- _What to work on_: Go through the material and write it all out exactly, minus the pictures.

- _Available data_:
******

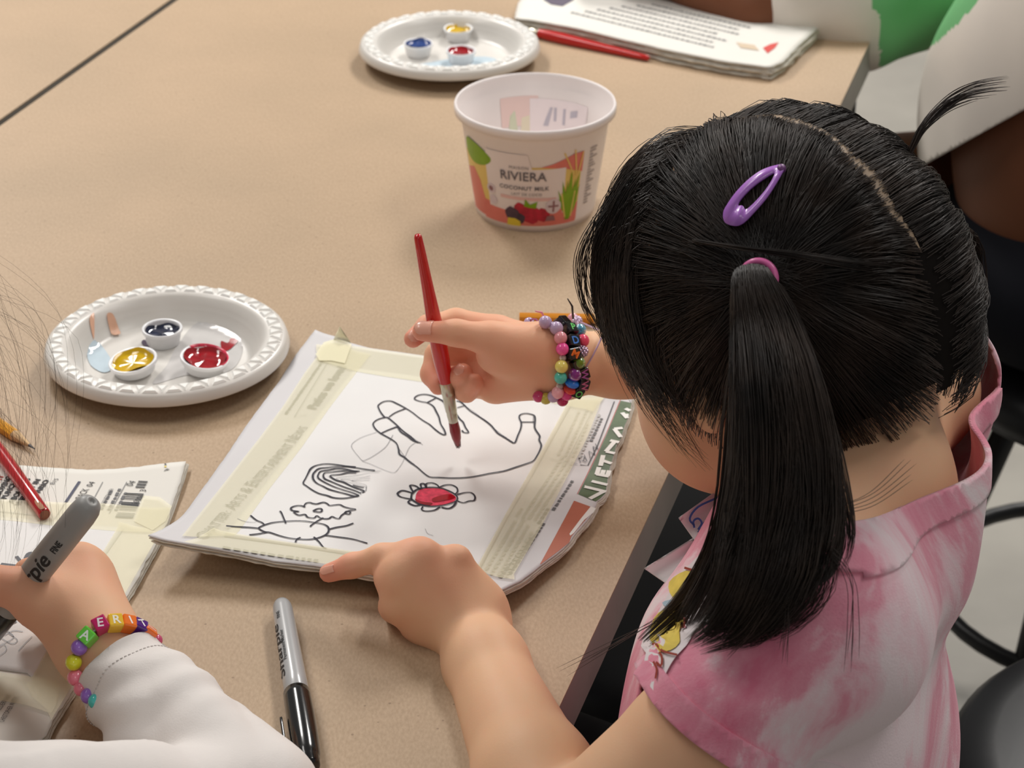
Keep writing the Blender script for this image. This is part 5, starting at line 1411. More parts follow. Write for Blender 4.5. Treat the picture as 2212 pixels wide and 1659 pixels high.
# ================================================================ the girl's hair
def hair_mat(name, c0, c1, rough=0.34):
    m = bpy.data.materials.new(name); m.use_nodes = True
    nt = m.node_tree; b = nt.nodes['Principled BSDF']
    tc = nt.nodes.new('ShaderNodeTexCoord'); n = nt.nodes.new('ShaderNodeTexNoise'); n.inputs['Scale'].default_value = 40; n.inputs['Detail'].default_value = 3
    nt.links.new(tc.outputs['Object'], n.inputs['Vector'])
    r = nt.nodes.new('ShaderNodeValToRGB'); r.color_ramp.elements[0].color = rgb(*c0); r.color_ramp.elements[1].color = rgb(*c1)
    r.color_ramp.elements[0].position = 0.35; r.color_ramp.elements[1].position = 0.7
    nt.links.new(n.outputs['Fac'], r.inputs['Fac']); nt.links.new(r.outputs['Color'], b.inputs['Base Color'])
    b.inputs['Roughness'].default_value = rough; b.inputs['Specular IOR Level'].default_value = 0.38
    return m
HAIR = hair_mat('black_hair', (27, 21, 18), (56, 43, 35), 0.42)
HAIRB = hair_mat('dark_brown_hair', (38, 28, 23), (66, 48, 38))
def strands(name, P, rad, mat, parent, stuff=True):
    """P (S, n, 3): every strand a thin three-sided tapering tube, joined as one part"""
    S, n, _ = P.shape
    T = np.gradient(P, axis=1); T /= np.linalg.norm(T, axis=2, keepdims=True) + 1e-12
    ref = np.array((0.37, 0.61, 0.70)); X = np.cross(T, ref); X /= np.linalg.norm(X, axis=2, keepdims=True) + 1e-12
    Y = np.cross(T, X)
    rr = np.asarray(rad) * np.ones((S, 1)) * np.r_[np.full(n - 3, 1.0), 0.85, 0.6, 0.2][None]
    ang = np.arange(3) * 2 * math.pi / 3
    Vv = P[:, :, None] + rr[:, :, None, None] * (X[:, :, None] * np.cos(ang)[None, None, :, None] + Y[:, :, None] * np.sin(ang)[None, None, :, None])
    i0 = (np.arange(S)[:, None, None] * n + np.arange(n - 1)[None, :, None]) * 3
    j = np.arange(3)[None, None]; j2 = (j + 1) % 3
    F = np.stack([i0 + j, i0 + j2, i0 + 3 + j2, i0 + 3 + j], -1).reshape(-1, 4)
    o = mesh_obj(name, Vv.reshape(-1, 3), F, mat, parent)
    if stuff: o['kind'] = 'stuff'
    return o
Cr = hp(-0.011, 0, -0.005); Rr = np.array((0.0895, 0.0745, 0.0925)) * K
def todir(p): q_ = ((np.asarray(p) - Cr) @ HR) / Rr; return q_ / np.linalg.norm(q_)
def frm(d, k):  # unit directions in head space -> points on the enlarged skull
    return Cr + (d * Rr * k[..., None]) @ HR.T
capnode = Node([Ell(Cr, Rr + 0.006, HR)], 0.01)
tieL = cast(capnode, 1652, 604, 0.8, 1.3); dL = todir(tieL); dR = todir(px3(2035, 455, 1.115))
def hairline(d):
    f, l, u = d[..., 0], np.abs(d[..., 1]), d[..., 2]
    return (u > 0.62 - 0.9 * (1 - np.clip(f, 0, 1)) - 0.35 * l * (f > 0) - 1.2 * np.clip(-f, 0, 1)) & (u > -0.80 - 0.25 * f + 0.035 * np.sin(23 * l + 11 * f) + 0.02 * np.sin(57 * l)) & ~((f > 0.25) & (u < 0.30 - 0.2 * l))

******

- _Task result_:
Keep writing the Blender script for this image. This is part 5, starting at line 1411. More parts follow. Write for Blender 4.5. Treat the picture as 2212 pixels wide and 1659 pixels high.
# ================================================================ the girl's hair
def hair_mat(name, c0, c1, rough=0.34):
    m = bpy.data.materials.new(name); m.use_nodes = True
    nt = m.node_tree; b = nt.nodes['Principled BSDF']
    tc = nt.nodes.new('ShaderNodeTexCoord'); n = nt.nodes.new('ShaderNodeTexNoise'); n.inputs['Scale'].default_value = 40; n.inputs['Detail'].default_value = 3
    nt.links.new(tc.outputs['Object'], n.inputs['Vector'])
    r = nt.nodes.new('ShaderNodeValToRGB'); r.color_ramp.elements[0].color = rgb(*c0); r.color_ramp.elements[1].color = rgb(*c1)
    r.color_ramp.elements[0].position = 0.35; r.color_ramp.elements[1].position = 0.7
    nt.links.new(n.outputs['Fac'], r.inputs['Fac']); nt.links.new(r.outputs['Color'], b.inputs['Base Color'])
    b.inputs['Roughness'].default_value = rough; b.inputs['Specular IOR Level'].default_value = 0.38
    return m
HAIR = hair_mat('black_hair', (27, 21, 18), (56, 43, 35), 0.42)
HAIRB = hair_mat('dark_brown_hair', (38, 28, 23), (66, 48, 38))
def strands(name, P, rad, mat, parent, stuff=True):
    """P (S, n, 3): every strand a thin three-sided tapering tube, joined as one part"""
    S, n, _ = P.shape
    T = np.gradient(P, axis=1); T /= np.linalg.norm(T, axis=2, keepdims=True) + 1e-12
    ref = np.array((0.37, 0.61, 0.70)); X = np.cross(T, ref); X /= np.linalg.norm(X, axis=2, keepdims=True) + 1e-12
    Y = np.cross(T, X)
    rr = np.asarray(rad) * np.ones((S, 1)) * np.r_[np.full(n - 3, 1.0), 0.85, 0.6, 0.2][None]
    ang = np.arange(3) * 2 * math.pi / 3
    Vv = P[:, :, None] + rr[:, :, None, None] * (X[:, :, None] * np.cos(ang)[None, None, :, None] + Y[:, :, None] * np.sin(ang)[None, None, :, None])
    i0 = (np.arange(S)[:, None, None] * n + np.arange(n - 1)[None, :, None]) * 3
    j = np.arange(3)[None, None]; j2 = (j + 1) % 3
    F = np.stack([i0 + j, i0 + j2, i0 + 3 + j2, i0 + 3 + j], -1).reshape(-1, 4)
    o = mesh_obj(name, Vv.reshape(-1, 3), F, mat, parent)
    if stuff: o['kind'] = 'stuff'
    return o
Cr = hp(-0.011, 0, -0.005); Rr = np.array((0.0895, 0.0745, 0.0925)) * K
def todir(p): q_ = ((np.asarray(p) - Cr) @ HR) / Rr; return q_ / np.linalg.norm(q_)
def frm(d, k):  # unit directions in head space -> points on the enlarged skull
    return Cr + (d * Rr * k[..., None]) @ HR.T
capnode = Node([Ell(Cr, Rr + 0.006, HR)], 0.01)
tieL = cast(capnode, 1652, 604, 0.8, 1.3); dL = todir(tieL); dR = todir(px3(2035, 455, 1.115))
def hairline(d):
    f, l, u = d[..., 0], np.abs(d[..., 1]), d[..., 2]
    return (u > 0.62 - 0.9 * (1 - np.clip(f, 0, 1)) - 0.35 * l * (f > 0) - 1.2 * np.clip(-f, 0, 1)) & (u > -0.80 - 0.25 * f + 0.035 * np.sin(23 * l + 11 * f) + 0.02 * np.sin(57 * l)) & ~((f > 0.25) & (u < 0.30 - 0.2 * l))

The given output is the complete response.